** Start of DATA PROVIDED **

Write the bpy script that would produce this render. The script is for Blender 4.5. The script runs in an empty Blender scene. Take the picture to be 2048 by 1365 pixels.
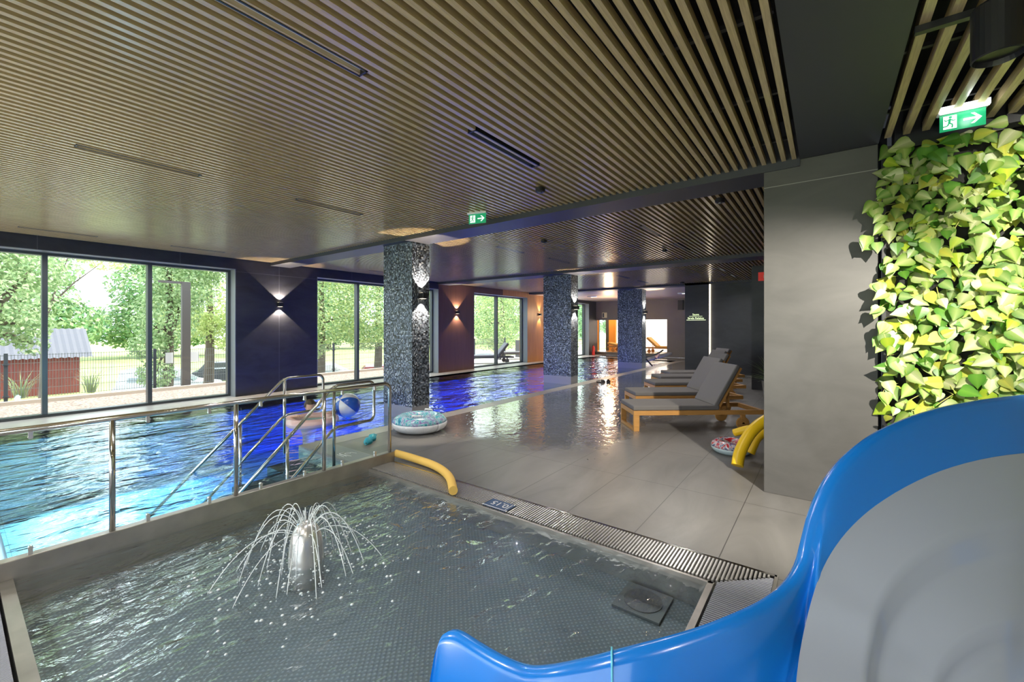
import bpy, bmesh, math, random
from mathutils import Vector, Matrix
random.seed(7)
PI = math.pi
SC = bpy.context.scene
COL = SC.collection
# ------------------------------------------------------------------ camera, world, sun, exposure
F_PX, V0, TH, CAM_H = 845.0, 655.0, 0.6402, 1.6
cam_d = bpy.data.cameras.new('camera')
cam = bpy.data.objects.new('camera', cam_d); COL.objects.link(cam)
cam.location = (0, 0, CAM_H); cam.rotation_euler = (PI/2, 0, TH)
cam_d.sensor_width = 36; cam_d.sensor_fit = 'HORIZONTAL'
cam_d.lens = 36*F_PX/2048
cam_d.shift_y = (V0-682.5)/2048
cam_d.clip_start = 0.02; cam_d.clip_end = 500
SC.camera = cam
world = bpy.data.worlds.new('world'); SC.world = world; world.use_nodes = True
wn = world.node_tree.nodes; wl = world.node_tree.links
bg = wn['Background']; bg.inputs[0].default_value = (0.80, 0.90, 1.0, 1); bg.inputs[1].default_value = 4.2
sun_d = bpy.data.lights.new('sun', 'SUN'); sun_d.energy = 6.0; sun_d.angle = 0.02; sun_d.color = (1, .95, .85)
sun = bpy.data.objects.new('sun', sun_d); COL.objects.link(sun)
sun.rotation_euler = Vector((0.28, 0.75, 1.2)).to_track_quat('Z', 'Y').to_euler()
SC.view_settings.view_transform = 'Standard'; SC.view_settings.look = 'None'
SC.view_settings.gamma = 1; SC.view_settings.use_curve_mapping = False
SC.view_settings.exposure = 0.12
try:
    SC.cycles.max_bounces = 8; SC.cycles.transparent_max_bounces = 24
    SC.cycles.diffuse_bounces = 4; SC.cycles.glossy_bounces = 4
    SC.cycles.sample_clamp_indirect = 4; SC.cycles.use_denoising = True
    SC.cycles.caustics_reflective = False; SC.cycles.caustics_refractive = False
except Exception: pass

def light(name, kind, loc, energy, color=(1,1,1), aim=None, size=0.05, spot=60, blend=.3, parent=None):
    d = bpy.data.lights.new(name, kind); d.energy = energy; d.color = color
    if kind in ('POINT', 'SPOT'): d.shadow_soft_size = size
    if kind == 'SPOT': d.spot_size = math.radians(spot); d.spot_blend = blend
    o = bpy.data.objects.new(name, d); COL.objects.link(o); o.location = loc
    if aim is not None:
        v = Vector(loc)-Vector(aim); o.rotation_euler = v.to_track_quat('Z', 'Y').to_euler()
    if parent: o.parent = parent
    return o

# ------------------------------------------------------------------ material helpers
def N(nt, t, **kw):
    n = nt.nodes.new(t)
    for k, v in kw.items():
        if k.startswith('i_'):
            key = k[2:]; key = int(key) if key.isdigit() else key.replace('_', ' ')
            n.inputs[key].default_value = v
        else: setattr(n, k, v)
    return n
def mat(name, col=(.5,.5,.5), rough=.5, metal=0, spec=.5, coat=0, bump=None, noise=None, emit=None, coords='Object'):
    m = bpy.data.materials.new(name); m.use_nodes = True; nt = m.node_tree
    b = nt.nodes['Principled BSDF']
    b.inputs['Base Color'].default_value = (*col, 1); b.inputs['Roughness'].default_value = rough
    b.inputs['Metallic'].default_value = metal; b.inputs['Specular IOR Level'].default_value = spec
    b.inputs['Coat Weight'].default_value = coat; b.inputs['Coat Roughness'].default_value = .06
    if emit: b.inputs['Emission Color'].default_value = (*emit[:3], 1); b.inputs['Emission Strength'].default_value = emit[3]
    if noise or bump:
        g = N(nt, 'ShaderNodeNewGeometry')
        if coords == 'Object': g = N(nt, 'ShaderNodeTexCoord'); out = g.outputs['Object']
        else: out = g.outputs['Position']
    if noise:      # (scale, amount, stretch)
        sc, am, st = noise
        mp = N(nt, 'ShaderNodeMapping'); mp.inputs['Scale'].default_value = st; nt.links.new(out, mp.inputs[0])
        nz = N(nt, 'ShaderNodeTexNoise', i_Scale=sc, i_Detail=5.0); nt.links.new(mp.outputs[0], nz.inputs['Vector'])
        mx = N(nt, 'ShaderNodeMix', data_type='RGBA')
        mx.inputs[6].default_value = (*[c*(1-am) for c in col], 1); mx.inputs[7].default_value = (*[min(1, c*(1+am)) for c in col], 1)
        cr = N(nt, 'ShaderNodeValToRGB'); cr.color_ramp.elements[0].position = .3; cr.color_ramp.elements[1].position = .7
        nt.links.new(nz.outputs[0], cr.inputs[0]); nt.links.new(cr.outputs[0], mx.inputs[0]); nt.links.new(mx.outputs[2], b.inputs['Base Color'])
    if bump:       # (scale, strength, distance)
        nz = N(nt, 'ShaderNodeTexNoise', i_Scale=bump[0], i_Detail=4.0); nt.links.new(out, nz.inputs['Vector'])
        bp = N(nt, 'ShaderNodeBump', i_Strength=bump[1], i_Distance=bump[2]); nt.links.new(nz.outputs[0], bp.inputs['Height'])
        nt.links.new(bp.outputs[0], b.inputs['Normal'])
    return m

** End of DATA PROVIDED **

- [EXERCISE AIM]: Leave out any pictures and return exactly the lines from the beginning of the data through the line with "except Exception: pass", inclusive.

- [CORRECT OUTPUT]:
Write the bpy script that would produce this render. The script is for Blender 4.5. The script runs in an empty Blender scene. Take the picture to be 2048 by 1365 pixels.
import bpy, bmesh, math, random
from mathutils import Vector, Matrix
random.seed(7)
PI = math.pi
SC = bpy.context.scene
COL = SC.collection
# ------------------------------------------------------------------ camera, world, sun, exposure
F_PX, V0, TH, CAM_H = 845.0, 655.0, 0.6402, 1.6
cam_d = bpy.data.cameras.new('camera')
cam = bpy.data.objects.new('camera', cam_d); COL.objects.link(cam)
cam.location = (0, 0, CAM_H); cam.rotation_euler = (PI/2, 0, TH)
cam_d.sensor_width = 36; cam_d.sensor_fit = 'HORIZONTAL'
cam_d.lens = 36*F_PX/2048
cam_d.shift_y = (V0-682.5)/2048
cam_d.clip_start = 0.02; cam_d.clip_end = 500
SC.camera = cam
world = bpy.data.worlds.new('world'); SC.world = world; world.use_nodes = True
wn = world.node_tree.nodes; wl = world.node_tree.links
bg = wn['Background']; bg.inputs[0].default_value = (0.80, 0.90, 1.0, 1); bg.inputs[1].default_value = 4.2
sun_d = bpy.data.lights.new('sun', 'SUN'); sun_d.energy = 6.0; sun_d.angle = 0.02; sun_d.color = (1, .95, .85)
sun = bpy.data.objects.new('sun', sun_d); COL.objects.link(sun)
sun.rotation_euler = Vector((0.28, 0.75, 1.2)).to_track_quat('Z', 'Y').to_euler()
SC.view_settings.view_transform = 'Standard'; SC.view_settings.look = 'None'
SC.view_settings.gamma = 1; SC.view_settings.use_curve_mapping = False
SC.view_settings.exposure = 0.12
try:
    SC.cycles.max_bounces = 8; SC.cycles.transparent_max_bounces = 24
    SC.cycles.diffuse_bounces = 4; SC.cycles.glossy_bounces = 4
    SC.cycles.sample_clamp_indirect = 4; SC.cycles.use_denoising = True
    SC.cycles.caustics_reflective = False; SC.cycles.caustics_refractive = False
except Exception: pass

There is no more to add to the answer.